━━━ Data lines
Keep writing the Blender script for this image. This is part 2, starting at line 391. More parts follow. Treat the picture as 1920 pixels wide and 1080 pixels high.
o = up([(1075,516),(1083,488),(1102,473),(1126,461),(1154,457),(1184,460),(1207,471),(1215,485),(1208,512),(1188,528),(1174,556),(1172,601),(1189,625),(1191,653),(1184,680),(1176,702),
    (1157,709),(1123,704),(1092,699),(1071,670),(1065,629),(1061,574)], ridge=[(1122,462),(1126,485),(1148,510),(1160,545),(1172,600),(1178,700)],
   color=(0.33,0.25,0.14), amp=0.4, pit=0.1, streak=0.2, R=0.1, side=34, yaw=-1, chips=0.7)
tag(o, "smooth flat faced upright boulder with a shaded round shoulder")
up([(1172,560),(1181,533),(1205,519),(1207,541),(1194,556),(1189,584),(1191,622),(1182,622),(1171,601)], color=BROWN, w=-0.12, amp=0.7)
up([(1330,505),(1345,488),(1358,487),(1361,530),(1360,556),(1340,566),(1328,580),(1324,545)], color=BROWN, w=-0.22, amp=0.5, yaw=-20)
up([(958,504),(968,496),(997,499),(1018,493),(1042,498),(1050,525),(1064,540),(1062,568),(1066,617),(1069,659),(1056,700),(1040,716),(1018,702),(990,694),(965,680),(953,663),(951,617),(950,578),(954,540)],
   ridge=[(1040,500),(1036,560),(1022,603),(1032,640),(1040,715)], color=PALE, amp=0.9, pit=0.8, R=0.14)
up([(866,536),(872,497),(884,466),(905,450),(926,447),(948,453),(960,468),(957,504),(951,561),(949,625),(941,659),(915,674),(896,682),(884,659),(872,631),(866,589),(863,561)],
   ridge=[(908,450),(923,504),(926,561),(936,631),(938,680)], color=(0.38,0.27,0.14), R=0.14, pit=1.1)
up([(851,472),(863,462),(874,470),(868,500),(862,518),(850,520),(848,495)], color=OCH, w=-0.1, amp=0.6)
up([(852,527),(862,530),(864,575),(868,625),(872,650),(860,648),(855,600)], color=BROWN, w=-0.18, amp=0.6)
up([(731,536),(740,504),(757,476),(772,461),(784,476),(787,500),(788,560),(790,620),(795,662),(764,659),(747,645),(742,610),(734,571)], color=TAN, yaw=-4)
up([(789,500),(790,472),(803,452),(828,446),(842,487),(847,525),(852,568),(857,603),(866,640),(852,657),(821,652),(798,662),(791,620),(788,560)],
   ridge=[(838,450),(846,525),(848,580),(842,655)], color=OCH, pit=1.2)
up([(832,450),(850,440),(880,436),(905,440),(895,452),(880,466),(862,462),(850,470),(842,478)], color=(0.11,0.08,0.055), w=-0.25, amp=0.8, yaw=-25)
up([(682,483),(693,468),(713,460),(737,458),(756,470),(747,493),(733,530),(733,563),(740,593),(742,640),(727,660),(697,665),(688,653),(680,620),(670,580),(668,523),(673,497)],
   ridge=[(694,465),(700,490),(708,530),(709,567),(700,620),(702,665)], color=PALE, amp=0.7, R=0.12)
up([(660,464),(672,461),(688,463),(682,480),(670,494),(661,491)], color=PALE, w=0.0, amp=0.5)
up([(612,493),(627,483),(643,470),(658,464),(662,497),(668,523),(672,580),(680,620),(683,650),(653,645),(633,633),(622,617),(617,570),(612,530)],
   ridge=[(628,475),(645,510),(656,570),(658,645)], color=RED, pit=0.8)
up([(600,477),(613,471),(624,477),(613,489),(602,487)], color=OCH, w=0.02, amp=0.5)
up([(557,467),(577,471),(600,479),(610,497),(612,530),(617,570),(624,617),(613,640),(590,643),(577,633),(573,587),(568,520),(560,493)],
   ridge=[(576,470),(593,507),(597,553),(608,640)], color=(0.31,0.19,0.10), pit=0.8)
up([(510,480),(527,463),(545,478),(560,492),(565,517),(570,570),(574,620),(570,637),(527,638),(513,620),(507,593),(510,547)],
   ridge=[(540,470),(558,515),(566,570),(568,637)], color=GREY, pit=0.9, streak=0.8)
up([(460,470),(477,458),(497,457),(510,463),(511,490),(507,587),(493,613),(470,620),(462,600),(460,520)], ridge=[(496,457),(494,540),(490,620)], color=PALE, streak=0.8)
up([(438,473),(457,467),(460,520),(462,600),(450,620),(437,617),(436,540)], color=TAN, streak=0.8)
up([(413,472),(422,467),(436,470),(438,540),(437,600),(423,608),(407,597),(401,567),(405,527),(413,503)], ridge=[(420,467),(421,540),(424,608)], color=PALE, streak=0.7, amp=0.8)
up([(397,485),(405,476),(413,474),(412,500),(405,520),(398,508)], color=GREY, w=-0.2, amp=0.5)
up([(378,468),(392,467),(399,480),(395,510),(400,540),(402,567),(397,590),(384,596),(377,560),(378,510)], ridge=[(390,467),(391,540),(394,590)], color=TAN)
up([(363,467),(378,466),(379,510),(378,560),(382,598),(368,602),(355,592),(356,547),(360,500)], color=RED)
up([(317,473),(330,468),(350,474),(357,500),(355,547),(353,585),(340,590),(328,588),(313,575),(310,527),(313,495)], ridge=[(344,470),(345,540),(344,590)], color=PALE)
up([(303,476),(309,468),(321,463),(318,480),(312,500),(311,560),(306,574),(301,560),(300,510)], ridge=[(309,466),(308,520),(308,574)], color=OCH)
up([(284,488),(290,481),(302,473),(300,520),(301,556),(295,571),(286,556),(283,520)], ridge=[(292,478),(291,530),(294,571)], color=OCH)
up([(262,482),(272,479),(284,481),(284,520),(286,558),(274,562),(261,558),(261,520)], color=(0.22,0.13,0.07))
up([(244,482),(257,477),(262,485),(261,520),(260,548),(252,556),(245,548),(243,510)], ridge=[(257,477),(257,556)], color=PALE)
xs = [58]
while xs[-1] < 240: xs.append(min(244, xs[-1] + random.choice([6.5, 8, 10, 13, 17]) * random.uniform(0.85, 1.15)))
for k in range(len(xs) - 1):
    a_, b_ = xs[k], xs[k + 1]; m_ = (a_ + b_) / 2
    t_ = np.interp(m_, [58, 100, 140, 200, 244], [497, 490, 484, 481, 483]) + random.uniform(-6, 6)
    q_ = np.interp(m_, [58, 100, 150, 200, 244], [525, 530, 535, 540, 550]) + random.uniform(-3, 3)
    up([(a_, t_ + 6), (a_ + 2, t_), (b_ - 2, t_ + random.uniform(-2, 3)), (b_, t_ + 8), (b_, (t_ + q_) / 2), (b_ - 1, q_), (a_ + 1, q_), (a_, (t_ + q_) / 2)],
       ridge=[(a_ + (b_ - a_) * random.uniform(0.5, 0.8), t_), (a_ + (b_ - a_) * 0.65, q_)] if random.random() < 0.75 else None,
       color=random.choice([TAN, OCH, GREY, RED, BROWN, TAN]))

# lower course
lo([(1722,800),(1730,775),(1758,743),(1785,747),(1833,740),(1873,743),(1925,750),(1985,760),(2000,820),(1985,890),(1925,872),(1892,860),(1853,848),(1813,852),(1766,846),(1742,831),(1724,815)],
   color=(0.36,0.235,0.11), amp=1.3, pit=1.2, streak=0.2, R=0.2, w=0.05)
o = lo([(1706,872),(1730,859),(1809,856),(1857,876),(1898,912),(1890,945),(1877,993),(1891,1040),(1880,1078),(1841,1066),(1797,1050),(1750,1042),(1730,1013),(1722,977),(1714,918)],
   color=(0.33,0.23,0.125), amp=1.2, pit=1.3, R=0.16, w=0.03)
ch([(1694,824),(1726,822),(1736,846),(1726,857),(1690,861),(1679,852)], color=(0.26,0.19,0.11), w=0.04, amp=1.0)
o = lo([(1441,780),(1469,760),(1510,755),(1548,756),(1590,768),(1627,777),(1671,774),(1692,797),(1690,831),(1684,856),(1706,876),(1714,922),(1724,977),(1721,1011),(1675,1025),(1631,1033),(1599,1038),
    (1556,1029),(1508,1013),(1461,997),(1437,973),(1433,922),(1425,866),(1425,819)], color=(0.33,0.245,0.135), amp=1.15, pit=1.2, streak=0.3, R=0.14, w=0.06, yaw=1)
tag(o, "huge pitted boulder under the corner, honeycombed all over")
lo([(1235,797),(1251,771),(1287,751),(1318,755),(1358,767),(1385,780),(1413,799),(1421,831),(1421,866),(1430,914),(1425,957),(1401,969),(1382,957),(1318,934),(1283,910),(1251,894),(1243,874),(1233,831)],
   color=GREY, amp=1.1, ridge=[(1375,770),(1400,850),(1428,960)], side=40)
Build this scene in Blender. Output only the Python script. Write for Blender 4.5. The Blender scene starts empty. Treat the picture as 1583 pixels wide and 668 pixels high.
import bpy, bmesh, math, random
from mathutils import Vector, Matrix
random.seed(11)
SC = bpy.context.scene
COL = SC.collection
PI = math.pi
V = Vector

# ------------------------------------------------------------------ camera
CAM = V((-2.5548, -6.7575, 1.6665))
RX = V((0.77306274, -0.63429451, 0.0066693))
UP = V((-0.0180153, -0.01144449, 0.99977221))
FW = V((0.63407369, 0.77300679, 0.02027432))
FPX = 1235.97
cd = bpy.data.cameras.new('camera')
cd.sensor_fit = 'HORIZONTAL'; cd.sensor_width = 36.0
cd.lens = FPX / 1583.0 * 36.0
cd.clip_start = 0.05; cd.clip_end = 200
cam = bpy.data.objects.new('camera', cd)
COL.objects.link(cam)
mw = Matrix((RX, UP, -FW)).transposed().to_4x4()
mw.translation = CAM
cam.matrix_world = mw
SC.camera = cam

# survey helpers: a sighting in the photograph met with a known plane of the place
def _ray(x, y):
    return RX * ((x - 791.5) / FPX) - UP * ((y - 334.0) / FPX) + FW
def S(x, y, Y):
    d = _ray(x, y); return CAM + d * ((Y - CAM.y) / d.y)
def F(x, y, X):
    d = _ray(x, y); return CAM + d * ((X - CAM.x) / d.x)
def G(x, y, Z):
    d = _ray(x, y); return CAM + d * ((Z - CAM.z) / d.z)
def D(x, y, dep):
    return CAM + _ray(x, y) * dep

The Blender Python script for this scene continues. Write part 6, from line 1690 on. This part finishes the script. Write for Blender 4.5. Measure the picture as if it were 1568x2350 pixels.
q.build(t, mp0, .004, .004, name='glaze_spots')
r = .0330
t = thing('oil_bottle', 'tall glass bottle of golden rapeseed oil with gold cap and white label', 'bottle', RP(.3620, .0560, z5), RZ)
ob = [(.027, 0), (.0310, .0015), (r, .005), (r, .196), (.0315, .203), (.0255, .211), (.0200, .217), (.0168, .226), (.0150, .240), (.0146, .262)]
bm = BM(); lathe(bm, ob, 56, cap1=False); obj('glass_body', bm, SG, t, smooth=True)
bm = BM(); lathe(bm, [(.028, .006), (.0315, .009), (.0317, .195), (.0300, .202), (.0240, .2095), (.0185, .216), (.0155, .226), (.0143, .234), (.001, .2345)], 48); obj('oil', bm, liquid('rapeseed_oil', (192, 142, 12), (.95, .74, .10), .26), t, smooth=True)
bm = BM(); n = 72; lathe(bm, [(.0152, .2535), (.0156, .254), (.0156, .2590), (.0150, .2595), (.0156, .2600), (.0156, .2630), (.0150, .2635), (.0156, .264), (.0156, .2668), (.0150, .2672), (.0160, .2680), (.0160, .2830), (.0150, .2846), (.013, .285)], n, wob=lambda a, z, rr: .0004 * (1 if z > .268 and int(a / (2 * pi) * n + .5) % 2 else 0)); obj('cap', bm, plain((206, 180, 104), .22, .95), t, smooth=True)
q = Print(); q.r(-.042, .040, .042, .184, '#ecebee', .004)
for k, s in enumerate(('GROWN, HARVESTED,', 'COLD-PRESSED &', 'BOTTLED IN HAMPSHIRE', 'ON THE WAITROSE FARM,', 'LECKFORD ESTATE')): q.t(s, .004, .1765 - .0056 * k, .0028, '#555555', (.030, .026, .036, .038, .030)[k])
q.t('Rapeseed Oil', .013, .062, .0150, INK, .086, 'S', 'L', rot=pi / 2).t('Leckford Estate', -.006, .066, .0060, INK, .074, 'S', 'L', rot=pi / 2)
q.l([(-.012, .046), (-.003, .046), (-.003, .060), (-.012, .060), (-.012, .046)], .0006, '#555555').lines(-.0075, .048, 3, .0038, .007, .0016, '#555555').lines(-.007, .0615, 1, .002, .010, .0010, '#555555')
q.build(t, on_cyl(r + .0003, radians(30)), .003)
━━━━━━
Goal: Everything from the first line above up to and including the line that contains "side=34, yaw=-1, chips=0.7)" should be printed exactly; please print only that.

Written solution:
Keep writing the Blender script for this image. This is part 2, starting at line 391. More parts follow. Treat the picture as 1920 pixels wide and 1080 pixels high.
o = up([(1075,516),(1083,488),(1102,473),(1126,461),(1154,457),(1184,460),(1207,471),(1215,485),(1208,512),(1188,528),(1174,556),(1172,601),(1189,625),(1191,653),(1184,680),(1176,702),
    (1157,709),(1123,704),(1092,699),(1071,670),(1065,629),(1061,574)], ridge=[(1122,462),(1126,485),(1148,510),(1160,545),(1172,600),(1178,700)],
   color=(0.33,0.25,0.14), amp=0.4, pit=0.1, streak=0.2, R=0.1, side=34, yaw=-1, chips=0.7)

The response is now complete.